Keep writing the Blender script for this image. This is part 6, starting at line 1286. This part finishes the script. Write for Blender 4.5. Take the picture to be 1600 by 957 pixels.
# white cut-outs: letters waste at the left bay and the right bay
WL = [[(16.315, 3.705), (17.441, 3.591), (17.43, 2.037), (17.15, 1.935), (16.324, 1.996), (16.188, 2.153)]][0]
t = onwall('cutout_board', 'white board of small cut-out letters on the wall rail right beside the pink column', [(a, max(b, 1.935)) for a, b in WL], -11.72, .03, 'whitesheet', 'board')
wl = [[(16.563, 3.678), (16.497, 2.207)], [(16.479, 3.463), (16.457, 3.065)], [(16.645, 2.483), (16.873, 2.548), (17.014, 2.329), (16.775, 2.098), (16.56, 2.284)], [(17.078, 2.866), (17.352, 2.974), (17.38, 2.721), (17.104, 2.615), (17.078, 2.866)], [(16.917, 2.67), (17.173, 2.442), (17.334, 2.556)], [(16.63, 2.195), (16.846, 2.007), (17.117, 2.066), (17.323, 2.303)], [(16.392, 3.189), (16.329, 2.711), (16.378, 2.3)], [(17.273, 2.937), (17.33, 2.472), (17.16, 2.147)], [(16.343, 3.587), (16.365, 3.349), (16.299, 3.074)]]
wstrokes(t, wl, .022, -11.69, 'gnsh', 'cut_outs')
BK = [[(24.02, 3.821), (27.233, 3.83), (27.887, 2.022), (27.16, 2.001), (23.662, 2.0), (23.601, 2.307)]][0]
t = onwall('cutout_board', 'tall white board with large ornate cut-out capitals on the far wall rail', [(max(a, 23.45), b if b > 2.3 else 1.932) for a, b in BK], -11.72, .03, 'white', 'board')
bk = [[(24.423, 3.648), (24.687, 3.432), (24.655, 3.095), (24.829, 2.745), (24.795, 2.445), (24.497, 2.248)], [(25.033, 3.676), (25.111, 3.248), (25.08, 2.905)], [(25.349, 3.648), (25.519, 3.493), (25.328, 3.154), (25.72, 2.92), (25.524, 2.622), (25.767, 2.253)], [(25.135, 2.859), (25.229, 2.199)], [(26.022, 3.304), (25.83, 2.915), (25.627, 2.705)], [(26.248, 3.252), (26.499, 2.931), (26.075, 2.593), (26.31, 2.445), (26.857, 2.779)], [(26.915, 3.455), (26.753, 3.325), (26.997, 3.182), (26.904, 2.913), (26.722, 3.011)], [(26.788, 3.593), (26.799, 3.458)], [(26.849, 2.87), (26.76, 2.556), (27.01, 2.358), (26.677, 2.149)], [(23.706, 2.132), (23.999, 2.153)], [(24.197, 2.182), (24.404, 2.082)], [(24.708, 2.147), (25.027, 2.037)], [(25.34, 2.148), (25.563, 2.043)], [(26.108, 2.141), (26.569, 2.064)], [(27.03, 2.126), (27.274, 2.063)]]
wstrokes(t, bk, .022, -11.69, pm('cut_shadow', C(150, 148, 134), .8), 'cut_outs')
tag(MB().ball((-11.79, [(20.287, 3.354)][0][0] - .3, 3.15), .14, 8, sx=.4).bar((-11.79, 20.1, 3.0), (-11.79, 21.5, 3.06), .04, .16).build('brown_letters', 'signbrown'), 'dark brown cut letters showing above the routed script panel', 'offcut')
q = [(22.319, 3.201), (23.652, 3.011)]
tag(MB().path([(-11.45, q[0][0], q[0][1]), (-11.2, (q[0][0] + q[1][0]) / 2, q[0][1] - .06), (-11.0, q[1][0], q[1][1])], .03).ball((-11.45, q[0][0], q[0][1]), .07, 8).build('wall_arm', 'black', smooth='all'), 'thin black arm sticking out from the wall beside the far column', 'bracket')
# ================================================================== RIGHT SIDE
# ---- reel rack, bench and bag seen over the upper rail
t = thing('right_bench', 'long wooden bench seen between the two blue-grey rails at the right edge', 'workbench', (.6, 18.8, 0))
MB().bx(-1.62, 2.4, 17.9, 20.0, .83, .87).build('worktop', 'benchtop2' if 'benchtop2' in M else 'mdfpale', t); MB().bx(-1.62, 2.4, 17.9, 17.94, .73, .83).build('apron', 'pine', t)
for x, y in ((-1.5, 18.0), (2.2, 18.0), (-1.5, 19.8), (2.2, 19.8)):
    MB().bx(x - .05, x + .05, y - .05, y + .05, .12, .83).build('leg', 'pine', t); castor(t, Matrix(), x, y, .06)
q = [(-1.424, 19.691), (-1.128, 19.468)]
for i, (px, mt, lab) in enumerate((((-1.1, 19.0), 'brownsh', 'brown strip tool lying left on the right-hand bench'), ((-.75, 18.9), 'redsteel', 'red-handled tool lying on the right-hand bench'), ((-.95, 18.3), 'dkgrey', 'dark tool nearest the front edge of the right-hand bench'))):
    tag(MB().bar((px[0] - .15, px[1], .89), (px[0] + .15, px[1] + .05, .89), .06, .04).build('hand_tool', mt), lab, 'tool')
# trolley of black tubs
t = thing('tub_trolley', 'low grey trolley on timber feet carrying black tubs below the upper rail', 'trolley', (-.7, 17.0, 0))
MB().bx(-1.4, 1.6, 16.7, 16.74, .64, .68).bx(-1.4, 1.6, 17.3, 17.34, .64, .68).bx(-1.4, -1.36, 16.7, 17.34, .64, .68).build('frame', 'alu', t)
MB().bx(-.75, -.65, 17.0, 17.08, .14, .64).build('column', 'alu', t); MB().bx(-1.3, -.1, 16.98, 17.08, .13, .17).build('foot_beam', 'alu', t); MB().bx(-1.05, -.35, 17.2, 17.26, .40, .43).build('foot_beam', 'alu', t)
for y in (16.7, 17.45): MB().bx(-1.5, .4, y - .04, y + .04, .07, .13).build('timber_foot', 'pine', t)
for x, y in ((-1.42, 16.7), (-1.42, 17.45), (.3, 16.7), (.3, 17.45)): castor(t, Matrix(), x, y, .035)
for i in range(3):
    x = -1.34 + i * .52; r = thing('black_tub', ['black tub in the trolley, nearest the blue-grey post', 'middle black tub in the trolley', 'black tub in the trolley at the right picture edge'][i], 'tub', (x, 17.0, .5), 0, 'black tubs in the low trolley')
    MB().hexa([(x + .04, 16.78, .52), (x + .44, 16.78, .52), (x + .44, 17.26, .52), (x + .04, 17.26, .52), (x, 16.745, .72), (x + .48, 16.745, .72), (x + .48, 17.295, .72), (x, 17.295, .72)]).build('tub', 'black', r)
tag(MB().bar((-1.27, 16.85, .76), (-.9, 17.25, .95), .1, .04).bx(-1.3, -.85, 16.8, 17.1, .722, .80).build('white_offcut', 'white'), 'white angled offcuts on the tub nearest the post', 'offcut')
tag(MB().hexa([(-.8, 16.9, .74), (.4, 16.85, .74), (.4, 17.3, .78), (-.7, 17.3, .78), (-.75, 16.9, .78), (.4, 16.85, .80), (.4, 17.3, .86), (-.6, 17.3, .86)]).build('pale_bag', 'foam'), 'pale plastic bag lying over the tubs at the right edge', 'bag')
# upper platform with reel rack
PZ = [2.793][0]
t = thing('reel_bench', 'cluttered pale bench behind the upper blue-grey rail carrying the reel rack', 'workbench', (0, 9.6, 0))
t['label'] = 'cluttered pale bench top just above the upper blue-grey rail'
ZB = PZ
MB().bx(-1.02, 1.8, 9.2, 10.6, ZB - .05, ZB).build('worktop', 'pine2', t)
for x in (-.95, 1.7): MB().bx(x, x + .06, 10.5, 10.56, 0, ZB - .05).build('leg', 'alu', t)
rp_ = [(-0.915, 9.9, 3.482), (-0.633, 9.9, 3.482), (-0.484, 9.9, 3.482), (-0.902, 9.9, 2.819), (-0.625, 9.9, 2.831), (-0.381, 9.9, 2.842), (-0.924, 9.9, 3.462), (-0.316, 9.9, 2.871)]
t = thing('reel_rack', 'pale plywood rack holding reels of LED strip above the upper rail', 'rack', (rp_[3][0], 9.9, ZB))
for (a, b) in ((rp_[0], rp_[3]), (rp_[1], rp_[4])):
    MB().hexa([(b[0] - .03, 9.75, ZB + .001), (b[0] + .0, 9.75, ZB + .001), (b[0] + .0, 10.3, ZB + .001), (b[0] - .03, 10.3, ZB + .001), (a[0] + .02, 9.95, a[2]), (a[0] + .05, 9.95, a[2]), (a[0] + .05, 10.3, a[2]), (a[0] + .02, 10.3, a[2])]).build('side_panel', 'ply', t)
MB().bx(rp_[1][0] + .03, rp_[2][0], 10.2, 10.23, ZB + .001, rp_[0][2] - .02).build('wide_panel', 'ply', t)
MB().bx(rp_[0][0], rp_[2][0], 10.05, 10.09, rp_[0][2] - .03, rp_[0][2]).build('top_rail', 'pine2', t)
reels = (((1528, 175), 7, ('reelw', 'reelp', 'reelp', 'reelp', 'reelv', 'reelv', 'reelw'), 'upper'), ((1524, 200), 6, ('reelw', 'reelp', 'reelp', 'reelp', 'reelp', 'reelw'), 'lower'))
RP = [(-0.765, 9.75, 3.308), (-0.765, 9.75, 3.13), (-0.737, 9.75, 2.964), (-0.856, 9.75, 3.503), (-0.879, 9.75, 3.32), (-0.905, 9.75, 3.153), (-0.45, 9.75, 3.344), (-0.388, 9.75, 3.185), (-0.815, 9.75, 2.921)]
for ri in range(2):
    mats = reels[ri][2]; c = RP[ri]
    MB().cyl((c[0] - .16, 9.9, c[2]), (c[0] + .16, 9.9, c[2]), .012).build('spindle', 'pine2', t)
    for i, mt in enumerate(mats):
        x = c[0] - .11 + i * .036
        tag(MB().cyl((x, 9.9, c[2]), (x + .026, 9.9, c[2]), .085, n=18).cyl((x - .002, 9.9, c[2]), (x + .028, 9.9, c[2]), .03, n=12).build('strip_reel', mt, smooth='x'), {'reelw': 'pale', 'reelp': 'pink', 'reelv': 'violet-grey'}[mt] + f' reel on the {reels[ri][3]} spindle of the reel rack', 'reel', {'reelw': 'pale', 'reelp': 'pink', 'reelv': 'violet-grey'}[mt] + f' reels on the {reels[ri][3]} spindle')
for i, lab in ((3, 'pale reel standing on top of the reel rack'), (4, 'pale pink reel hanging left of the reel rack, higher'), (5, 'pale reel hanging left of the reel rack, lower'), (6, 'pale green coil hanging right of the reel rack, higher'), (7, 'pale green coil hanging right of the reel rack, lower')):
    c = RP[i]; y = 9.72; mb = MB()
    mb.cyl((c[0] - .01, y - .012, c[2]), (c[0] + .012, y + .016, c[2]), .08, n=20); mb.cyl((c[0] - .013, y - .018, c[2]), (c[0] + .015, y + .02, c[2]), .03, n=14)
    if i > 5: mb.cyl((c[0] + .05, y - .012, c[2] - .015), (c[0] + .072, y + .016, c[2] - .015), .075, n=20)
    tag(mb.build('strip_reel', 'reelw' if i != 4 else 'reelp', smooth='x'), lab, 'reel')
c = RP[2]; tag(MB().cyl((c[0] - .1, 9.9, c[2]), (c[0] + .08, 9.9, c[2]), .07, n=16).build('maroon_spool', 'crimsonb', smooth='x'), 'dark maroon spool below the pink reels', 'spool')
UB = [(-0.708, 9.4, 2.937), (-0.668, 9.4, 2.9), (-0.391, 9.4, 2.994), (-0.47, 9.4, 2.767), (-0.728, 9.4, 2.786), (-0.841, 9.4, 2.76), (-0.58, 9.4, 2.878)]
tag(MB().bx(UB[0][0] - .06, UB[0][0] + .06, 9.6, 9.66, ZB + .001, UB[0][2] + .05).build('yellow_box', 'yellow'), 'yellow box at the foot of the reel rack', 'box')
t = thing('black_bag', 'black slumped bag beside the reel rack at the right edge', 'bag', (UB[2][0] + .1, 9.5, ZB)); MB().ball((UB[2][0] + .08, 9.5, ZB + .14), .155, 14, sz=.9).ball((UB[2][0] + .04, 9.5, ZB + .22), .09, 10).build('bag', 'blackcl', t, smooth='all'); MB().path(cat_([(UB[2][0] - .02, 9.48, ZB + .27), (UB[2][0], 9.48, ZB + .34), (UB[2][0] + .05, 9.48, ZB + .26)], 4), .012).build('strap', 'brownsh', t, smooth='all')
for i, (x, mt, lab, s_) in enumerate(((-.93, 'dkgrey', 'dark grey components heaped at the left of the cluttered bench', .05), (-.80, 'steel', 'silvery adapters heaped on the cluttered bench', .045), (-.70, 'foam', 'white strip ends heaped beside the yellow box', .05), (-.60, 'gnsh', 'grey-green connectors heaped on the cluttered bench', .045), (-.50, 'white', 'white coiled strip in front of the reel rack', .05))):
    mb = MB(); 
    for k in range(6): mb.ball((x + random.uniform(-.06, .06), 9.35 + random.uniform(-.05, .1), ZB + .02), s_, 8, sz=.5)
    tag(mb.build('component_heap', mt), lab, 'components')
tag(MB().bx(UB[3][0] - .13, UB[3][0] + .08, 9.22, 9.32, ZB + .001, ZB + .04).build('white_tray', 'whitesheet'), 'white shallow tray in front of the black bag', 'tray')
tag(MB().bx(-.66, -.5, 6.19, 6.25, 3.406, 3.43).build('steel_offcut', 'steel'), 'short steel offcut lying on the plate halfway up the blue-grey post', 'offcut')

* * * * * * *

◆ WHAT YOU ARE ASKED TO DO: Look through the lines above and collect those with the word "picture".

◆ EXPECTED ANSWER:
Keep writing the Blender script for this image. This is part 6, starting at line 1286. This part finishes the script. Write for Blender 4.5. Take the picture to be 1600 by 957 pixels.
    x = -1.34 + i * .52; r = thing('black_tub', ['black tub in the trolley, nearest the blue-grey post', 'middle black tub in the trolley', 'black tub in the trolley at the right picture edge'][i], 'tub', (x, 17.0, .5), 0, 'black tubs in the low trolley')